Show that $x^3 + 3x+2$ is irreducible in $\mathbb{Z}[5]$

Question

I am reading Fraleigh in which Fraleigh proves that $f(x) = x^3 + 3x+ 2$ is irreducible over $\mathbb{Z}[5]$. He explains that the if $f(x) = x^3 + 3x+ 2$ were reducible over $\mathbb{Z}[5]$, then there would exist ar least one linear factor of $f(x)$ of the form $x-a$ for some $a \in \mathbb{Z}[5]$. Then, $f(a)$ would be $0$. However, $f(0) = 2, f(1) = 1, f(2) = 1, f(-1) = -2,f(-2) = -2$.

I don't understand why Fraleigh didn't analyze $f(4)$ and $f(3)$ instead of $f(-1)$ and $f(-2)$ respectively. Can someone please explain? Thanks!

Answer 1

The set $\{0,1,2,-1,-2\}$ forms a complete residue system modulo $5$, just like $\{0,1,2,3,4\}$. This means all possibilities for the linear factor of $f$ are still covered with the former set as they are with the latter set.

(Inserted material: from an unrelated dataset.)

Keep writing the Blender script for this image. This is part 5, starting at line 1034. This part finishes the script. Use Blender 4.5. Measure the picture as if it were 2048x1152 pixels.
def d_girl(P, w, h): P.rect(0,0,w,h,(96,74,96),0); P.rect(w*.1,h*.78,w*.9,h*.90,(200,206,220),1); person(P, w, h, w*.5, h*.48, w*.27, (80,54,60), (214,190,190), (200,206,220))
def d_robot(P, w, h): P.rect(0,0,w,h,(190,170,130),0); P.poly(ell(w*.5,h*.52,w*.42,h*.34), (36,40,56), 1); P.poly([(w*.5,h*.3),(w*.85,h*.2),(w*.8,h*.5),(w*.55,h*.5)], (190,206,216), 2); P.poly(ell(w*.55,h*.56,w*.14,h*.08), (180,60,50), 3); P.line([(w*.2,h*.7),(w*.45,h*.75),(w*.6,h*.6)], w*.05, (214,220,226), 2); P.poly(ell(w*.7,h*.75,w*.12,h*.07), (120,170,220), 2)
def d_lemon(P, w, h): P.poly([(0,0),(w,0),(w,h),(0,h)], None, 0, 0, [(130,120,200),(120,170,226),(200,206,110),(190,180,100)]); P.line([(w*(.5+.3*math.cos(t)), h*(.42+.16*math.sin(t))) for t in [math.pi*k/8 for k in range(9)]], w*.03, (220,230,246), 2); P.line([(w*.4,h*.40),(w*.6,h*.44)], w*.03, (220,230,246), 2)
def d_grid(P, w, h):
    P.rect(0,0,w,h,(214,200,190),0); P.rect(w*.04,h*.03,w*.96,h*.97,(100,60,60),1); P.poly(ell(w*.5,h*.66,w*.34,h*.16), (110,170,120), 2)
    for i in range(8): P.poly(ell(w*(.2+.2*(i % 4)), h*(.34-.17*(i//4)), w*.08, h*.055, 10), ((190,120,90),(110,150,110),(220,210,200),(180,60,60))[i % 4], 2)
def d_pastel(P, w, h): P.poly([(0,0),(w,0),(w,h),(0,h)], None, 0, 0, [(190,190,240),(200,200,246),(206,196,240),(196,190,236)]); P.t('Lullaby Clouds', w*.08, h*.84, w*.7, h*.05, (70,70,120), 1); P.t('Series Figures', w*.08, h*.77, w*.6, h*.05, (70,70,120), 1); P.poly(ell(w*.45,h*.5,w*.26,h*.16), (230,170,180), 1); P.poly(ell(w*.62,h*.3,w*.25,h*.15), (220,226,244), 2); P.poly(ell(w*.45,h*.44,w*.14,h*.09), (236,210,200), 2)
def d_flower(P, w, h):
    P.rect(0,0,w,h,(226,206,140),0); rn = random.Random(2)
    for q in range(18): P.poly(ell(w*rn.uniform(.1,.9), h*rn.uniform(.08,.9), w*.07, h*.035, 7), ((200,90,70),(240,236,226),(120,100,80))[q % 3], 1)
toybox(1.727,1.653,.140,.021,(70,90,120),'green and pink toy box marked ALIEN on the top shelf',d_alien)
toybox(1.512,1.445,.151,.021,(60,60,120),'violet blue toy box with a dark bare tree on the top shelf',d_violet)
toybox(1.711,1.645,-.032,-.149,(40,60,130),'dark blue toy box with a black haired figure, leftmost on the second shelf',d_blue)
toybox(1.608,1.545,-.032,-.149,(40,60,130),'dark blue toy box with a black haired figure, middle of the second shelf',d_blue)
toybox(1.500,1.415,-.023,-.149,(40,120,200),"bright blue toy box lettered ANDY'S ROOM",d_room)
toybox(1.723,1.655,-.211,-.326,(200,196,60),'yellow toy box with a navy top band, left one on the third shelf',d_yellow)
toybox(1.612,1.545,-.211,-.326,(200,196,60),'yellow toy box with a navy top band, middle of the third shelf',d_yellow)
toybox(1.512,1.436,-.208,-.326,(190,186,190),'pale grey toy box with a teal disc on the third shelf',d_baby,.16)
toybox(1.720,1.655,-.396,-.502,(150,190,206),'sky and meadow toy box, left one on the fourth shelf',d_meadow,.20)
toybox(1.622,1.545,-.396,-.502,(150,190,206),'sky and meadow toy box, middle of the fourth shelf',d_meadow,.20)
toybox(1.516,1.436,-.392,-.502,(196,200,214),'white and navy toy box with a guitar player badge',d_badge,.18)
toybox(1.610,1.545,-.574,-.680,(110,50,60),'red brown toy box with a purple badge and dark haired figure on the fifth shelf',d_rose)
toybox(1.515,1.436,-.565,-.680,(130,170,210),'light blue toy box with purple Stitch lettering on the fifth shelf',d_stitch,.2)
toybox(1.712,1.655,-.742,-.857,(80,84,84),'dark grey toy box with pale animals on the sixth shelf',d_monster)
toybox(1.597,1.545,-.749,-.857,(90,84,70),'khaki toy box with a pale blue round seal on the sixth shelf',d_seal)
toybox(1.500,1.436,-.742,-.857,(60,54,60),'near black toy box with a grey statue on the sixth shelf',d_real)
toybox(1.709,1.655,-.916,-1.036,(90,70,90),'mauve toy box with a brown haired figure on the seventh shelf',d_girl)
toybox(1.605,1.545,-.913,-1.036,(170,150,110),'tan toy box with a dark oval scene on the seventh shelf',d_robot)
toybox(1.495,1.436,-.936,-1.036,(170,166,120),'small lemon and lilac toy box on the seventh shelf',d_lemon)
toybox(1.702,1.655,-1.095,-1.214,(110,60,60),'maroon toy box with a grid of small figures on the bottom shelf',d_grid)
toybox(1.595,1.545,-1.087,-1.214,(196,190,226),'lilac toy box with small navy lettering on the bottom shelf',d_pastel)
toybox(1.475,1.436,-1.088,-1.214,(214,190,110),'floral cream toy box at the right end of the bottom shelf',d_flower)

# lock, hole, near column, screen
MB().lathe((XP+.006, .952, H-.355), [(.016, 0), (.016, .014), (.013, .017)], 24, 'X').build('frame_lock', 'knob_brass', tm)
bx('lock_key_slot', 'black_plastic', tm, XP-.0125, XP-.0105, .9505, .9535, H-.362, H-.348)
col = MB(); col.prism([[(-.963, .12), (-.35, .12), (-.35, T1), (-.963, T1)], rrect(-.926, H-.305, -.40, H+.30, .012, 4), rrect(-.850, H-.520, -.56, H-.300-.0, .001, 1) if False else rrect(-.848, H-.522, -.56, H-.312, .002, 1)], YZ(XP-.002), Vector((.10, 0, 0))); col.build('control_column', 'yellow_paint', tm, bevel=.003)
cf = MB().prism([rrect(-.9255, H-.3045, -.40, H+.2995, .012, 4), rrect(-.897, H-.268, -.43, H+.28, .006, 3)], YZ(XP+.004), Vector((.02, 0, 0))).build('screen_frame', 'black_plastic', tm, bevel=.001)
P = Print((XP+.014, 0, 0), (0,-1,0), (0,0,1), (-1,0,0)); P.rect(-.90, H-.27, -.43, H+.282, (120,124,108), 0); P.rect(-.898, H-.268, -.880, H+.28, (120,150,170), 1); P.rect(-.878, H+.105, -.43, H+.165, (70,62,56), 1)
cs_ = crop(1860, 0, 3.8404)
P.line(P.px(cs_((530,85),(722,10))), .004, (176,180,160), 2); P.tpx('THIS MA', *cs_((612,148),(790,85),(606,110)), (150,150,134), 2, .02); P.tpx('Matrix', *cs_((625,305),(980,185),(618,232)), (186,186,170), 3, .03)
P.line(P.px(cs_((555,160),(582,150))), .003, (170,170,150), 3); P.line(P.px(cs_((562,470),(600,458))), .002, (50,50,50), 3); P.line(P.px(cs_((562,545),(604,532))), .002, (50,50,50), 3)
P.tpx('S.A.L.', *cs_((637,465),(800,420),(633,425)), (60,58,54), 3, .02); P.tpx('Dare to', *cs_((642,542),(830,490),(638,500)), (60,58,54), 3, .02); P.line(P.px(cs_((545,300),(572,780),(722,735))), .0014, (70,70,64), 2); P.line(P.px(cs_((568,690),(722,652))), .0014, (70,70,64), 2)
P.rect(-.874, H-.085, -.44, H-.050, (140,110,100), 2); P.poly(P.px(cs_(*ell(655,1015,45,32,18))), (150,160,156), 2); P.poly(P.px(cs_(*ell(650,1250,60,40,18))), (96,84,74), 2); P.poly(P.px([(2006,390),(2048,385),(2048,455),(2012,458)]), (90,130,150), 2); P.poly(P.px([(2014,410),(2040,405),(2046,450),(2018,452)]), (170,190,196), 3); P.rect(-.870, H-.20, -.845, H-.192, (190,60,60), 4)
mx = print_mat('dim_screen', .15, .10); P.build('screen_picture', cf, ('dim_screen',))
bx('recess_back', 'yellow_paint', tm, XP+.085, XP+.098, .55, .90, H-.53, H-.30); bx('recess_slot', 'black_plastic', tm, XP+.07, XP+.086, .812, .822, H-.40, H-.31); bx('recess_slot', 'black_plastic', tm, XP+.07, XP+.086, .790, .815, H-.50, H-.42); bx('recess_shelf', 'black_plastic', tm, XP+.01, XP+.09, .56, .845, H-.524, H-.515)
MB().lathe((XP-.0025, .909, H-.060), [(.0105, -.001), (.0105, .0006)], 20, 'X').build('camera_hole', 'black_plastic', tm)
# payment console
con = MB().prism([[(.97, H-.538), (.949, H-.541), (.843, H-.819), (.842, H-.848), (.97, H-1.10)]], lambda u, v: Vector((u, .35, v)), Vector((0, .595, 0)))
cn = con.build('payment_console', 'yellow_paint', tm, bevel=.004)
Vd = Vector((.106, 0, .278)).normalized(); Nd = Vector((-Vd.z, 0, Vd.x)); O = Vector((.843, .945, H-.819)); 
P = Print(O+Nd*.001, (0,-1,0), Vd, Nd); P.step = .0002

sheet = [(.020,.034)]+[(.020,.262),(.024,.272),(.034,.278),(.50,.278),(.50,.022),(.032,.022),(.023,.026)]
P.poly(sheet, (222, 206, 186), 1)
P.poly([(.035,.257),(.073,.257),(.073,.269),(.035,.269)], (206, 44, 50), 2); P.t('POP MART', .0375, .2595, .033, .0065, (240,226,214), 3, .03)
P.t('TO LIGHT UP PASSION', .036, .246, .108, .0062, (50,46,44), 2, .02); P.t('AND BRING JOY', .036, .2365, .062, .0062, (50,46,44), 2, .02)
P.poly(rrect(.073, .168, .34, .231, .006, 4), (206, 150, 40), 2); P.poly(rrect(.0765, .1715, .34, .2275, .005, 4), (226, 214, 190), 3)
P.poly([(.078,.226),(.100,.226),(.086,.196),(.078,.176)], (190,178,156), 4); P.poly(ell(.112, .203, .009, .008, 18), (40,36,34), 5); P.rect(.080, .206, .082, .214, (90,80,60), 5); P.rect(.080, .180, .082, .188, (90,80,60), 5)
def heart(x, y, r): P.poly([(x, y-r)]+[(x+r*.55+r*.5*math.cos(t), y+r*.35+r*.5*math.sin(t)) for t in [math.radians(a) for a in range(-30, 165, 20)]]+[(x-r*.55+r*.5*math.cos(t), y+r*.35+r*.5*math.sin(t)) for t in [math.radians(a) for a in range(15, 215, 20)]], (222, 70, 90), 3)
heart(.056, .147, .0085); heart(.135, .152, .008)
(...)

It is just a matter of convention to adopt one system or the other. The more appropriate choice may also depend on context – calculations related to quadratic reciprocity, for example, heavily rely on manipulating negative numbers (e.g. is $-1$ a square modulo $n$ or not).

Answer 2

Just check the polynomial's value $\pmod 5$ at each of $\{0,1,2,3,4\}=\Bbb Z_5$.

Oh, and in answer to your question, we have $-1\equiv 4\pmod5$ and $ -2\equiv 3\pmod5$.

Answer 3

When multiplying modulo $n$ for relatively small $n$ if you choose to use negative numbers instead of higher positive numbers you keep the numbers small at the expense of having to keep track of the sign. This is often easier when using brute force to check for irreducibly of a polynomial and other such computations. For example it can make proofs of quadratic reciprocity easier to follow.